Redacto y, así como por no perder la
costumbre, hago uno de mis eternos desvaríos; pienso en la denominación “capital
musical de Venezuela”, y de la cual gusta Barquisimeto presumir. En esto quiero
pararme brevemente porque siempre me ha parecido un poco exagerado, aunque esto
despierte las pasiones chauvinistas de más de un larense exaltado. Ese título
fue acuñado en 1969 cuando se comenzó a realizar allí el llamado Festival de la
Voz de Oro de Barquisimeto. Los días 18 y 19 de enero, de ese año, se hizo el
primero de ellos y participaron artistas como Mirla Castellanos, Mayra Martí,
Rosa Virginia y Maria Teresa Chacín, Estelita del Llano, Nancy Ramos, Héctor
Cabrera, Felipe Pirela, Henry Stephen, Gimeno, Emilio Arvelo, José Luis
Rodríguez, Carlos Moreán, Héctor Murga y Alfredo Sadel. Ese evento nació en
medio de gran polémica porque el jurado premió a los concursantes en el
siguiente orden: primer lugar para Héctor Cabrera, segundo para Mirla
Castellanos y tercero Alfredo Sadel. Este último fue considerado, por Raimundo
y todo el mundo, como el verdadero ganador. Pero el jurado lo puso de tercero,
y tercero se quedó.
Hago esta reflexión porque al
escuchar este disco, Dice que vive, de Rafael Greco, me reafirmo en mi
opinión de que Maracaibo, es la verdadera capital musical de Venezuela.

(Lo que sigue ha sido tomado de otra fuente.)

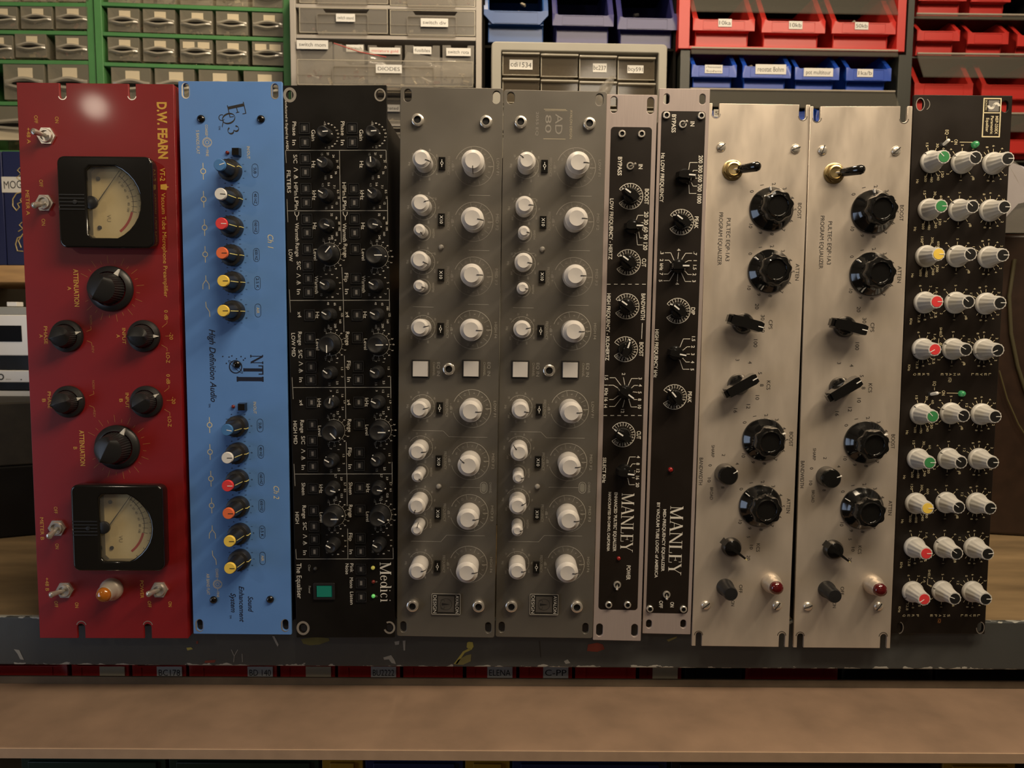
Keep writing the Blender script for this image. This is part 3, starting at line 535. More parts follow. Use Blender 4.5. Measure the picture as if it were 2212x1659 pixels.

Imposible mencionar a todos los grupos y artistas que han salido, y sigue
manando como el petróleo, de esa ciudad. Y de esa cantera inagotable viene
Greco. Un músico que ha ido labrando su huella con paciencia de artesano. Un
talento que embriaga. Escribo mientras oigo esta producción una y otra vez, van
pasando las piezas como gotas que caen a refrescar el alma. Cuesta decidirse
por una, cada cual tiene una magia particular. Letras y melodías son una red
muy tupida de la que es difícil salir. Llega a la décima canción, Una ilusión,
y el ritmo cadencioso, en esta ocasión digo hipnótico, de un guaguancó que
contiene aires de motete, es una pieza de tono ceremonial, ronda lo sacro, que
se alza limpia como esa aurora a la que menciona en sus primeras frases. La clave y los tambores, leo en el cuadernito
que acompaña esta producción, fueron tocados por el mago Luisito Quintero, el
mismísimo Chamito Candela, hasta elevarse como un himno.
Los versos:
Yo no tengo pie de concreto
ni barba de militar
soy una ilusión
que flota libre en el tiempo
un corazón que late, dice y vive,…
se convierten en mi cántico, en mi mantra a repetir ad
libitum: Yo no tengo pie de concreto, ni barba de militar, soy una ilusión
que flota libre en el tiempo…
Gracias, maestro Greco, por
remendarme el alma en momentos tan aciagos como este que ahora vivimos.
© Alfredo Cedeño
2 comentarios:
En tu vigoroso y valiente texto se retuercen de placer dos espantosos demonios nicaraguense y un papa que mira para otro lado cuando se trata de ultrajar a la iglesia. Un papa mudo, nefasto. Y hay otro texto que se refiere a lo que ocurre en la acera opuesta, la acera por donde caminamos los que te seguimos con atención cada domingo. y aprendemos a ser dignos.
Que logres enfrentar a dios y a los demonios en un solo artículo es algo que te enorgullece y permite que también nos sintamos todos orgullosos de ti y de tu escritura.